Thursday, February 09, 2006

What did Harper really say about switching parties...

Just so there's no confusion. This interview took place on Jan. 19, 2006 on CBC - The National - Your Turn With The Party Leaders:

Peter Mansbridge: Next question is coming from a city you're very familiar with, from Calgary.

Colleen Belisle: Hello, my name is Colleen Belisle and I have a question for Stephen Harper regarding the accountability issue. In the past 18 months, I have noticed a number of MPs crossing the floor after the election. This makes me wonder why I should, as a voter, go and vote when my MP can change parties after the election. Mr. Harper, are there any policies that you plan to enforce after the election regarding this issue? Thank you.

Stephen Harper: My short answer is no. And I understand the voters' frustration. You can imagine I feel that frustration as much as anyone. I was the victim of a number of the particular incidents that the voter is referring to, that Colleen's referring to, but the difficulty, Peter – I know that many members of Parliament have put forward various proposals that would restrict the right of MPs to cross the floor, force elections, or whatever. I haven't seen one yet that convinces me that it would create anything other than a situation where party leaders have even more power over the individual members of Parliament. And, as you know, I've said that, of course, I've said that for a long time that I think our members of Parliament need more authority, need to be able to represent their constituents' views, and they may make very bad decisions in crossing from a good party to a bad party or, more particularly, a winning party to a losing party. But that all said, I haven't seen one yet that I'm convinced creates a bigger problem than it's actually trying to fix.

Peter Mansbridge: Do you think voters are as uncomfortable as Ms. Belisle points out when these kinds of things happen? Because if they are, one assumes that they are looking for direction from their political leaders to prevent this from happening. As you pointed out, some parties, the NDP has said it would force an immediate election. Do you think something has to be done?
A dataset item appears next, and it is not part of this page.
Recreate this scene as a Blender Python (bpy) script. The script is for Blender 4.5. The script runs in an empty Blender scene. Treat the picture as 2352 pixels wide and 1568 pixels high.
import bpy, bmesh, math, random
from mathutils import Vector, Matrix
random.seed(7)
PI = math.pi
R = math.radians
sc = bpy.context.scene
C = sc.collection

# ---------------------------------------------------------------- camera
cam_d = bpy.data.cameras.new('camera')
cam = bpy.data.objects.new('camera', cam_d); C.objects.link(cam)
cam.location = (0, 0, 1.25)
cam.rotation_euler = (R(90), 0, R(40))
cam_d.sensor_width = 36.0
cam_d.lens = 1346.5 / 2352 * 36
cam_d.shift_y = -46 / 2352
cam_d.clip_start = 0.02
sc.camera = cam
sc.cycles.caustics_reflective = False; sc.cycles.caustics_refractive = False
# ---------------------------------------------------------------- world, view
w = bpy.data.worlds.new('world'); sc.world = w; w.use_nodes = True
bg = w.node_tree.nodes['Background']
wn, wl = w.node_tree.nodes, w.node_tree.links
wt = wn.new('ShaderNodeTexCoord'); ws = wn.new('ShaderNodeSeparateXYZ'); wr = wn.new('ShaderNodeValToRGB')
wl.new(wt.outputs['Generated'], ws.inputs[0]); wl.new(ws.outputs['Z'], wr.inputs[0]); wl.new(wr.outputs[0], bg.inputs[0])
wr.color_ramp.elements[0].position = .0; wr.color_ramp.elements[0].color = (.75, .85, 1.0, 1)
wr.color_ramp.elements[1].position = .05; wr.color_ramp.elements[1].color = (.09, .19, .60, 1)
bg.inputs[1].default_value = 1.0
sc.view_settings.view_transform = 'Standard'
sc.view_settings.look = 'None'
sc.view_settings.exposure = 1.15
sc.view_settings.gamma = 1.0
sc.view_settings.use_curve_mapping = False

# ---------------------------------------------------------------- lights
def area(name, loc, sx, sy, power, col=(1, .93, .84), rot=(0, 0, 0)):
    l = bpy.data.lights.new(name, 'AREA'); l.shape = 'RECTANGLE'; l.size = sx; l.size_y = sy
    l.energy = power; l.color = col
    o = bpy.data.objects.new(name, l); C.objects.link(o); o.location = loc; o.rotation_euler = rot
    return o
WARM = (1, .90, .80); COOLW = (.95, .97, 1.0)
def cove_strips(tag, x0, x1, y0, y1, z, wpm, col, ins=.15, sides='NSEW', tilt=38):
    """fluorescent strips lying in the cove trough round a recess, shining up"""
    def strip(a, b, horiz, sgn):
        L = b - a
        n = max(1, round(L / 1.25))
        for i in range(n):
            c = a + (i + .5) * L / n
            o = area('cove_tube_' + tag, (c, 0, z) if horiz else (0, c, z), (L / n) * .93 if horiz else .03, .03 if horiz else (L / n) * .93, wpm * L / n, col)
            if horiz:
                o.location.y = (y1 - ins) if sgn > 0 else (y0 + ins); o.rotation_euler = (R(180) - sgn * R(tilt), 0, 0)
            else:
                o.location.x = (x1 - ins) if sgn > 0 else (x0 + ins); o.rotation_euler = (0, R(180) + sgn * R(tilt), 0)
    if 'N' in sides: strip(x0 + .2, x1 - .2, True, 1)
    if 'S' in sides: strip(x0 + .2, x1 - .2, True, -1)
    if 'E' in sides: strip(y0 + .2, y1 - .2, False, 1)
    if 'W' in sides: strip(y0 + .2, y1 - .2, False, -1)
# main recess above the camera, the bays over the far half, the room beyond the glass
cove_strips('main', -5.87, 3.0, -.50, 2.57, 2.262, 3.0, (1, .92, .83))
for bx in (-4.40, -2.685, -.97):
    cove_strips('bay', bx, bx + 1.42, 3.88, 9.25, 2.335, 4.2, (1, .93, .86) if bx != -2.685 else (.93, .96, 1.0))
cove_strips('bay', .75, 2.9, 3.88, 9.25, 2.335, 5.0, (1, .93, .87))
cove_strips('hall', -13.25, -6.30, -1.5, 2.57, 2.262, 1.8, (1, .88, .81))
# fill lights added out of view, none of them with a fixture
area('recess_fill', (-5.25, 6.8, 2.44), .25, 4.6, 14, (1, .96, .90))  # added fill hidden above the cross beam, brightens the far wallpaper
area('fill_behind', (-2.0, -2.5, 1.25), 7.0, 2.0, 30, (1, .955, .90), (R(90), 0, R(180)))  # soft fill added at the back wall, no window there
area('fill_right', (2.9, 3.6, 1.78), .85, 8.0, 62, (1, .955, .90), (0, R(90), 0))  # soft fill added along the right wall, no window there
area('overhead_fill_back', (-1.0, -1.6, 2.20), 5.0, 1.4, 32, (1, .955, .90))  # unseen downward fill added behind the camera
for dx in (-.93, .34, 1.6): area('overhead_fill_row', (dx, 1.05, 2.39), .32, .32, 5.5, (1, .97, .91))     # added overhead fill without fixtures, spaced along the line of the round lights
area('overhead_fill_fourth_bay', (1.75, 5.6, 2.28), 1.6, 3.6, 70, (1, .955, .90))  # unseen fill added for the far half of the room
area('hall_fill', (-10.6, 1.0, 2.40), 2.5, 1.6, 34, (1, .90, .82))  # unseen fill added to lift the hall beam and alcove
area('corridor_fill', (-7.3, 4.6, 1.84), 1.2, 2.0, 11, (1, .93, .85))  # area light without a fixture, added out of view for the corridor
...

Stephen Harper: Let me give a concrete example of an alternative situation. The Conservative Party of Canada, the new Conservative Party was created because people left actually no less than three separate old caucuses, two old parties, and joined with a new party, and I think there is widespread consensus among not just members of the old parties, but members of the public as well that this was a good thing to create a stronger opposition, to end the fragmentation of the conservative movement in the country.

Now, you know, this kind of law could have forced us into a situation where we were having 75 byelections. So, you know, that's a problem with any of these proposals. We understand, I understand why people want them, and, believe me, there's a couple of cases that have happened where I'd love to have a law like this, but there's also a lot of downsides when you think it through. As I say, in a practical matter, I could see how party leaders could really abuse that particular provision to make it even more difficult for members who may disagree legitimately with their party to operate within the party.

Stephen Harper was already, what, 3 weeks ahead of the debate that everyone is having now.

Despite their opinions, voters have to remember that we elect individuals to the House of Commons, not parties. Parties are a mechanism by which a common platform can be presented. A government is formed not by which party has the most seats, but which person in the House has the confidence of the largest and most stable caucus. Semantics, I know, but very important.

Right now, if the Conservatives and NDP wanted to join up and form a majority coalition government, they could (125 + 29 = 154 and the speaker didn't come from this coalition). The Prime Minister can appoint anyone to cabinet, although tradition says it's an MP.

Generally though, the NDP can't seem to understand how our parliamentary system works. Their calls for distributed proportional representation are solely based on party vote percentage, where in our system, we elect individuals. While I could agree with a single-transferrable-ballot system, I really think it would be too confusing and there would be a lot of rejected ballots. I've been a scruitineer a couple times--believe me, there would be a lot of confused voters out there.

But again ... and again ... if we had an elected and equal senate it would balance this all out.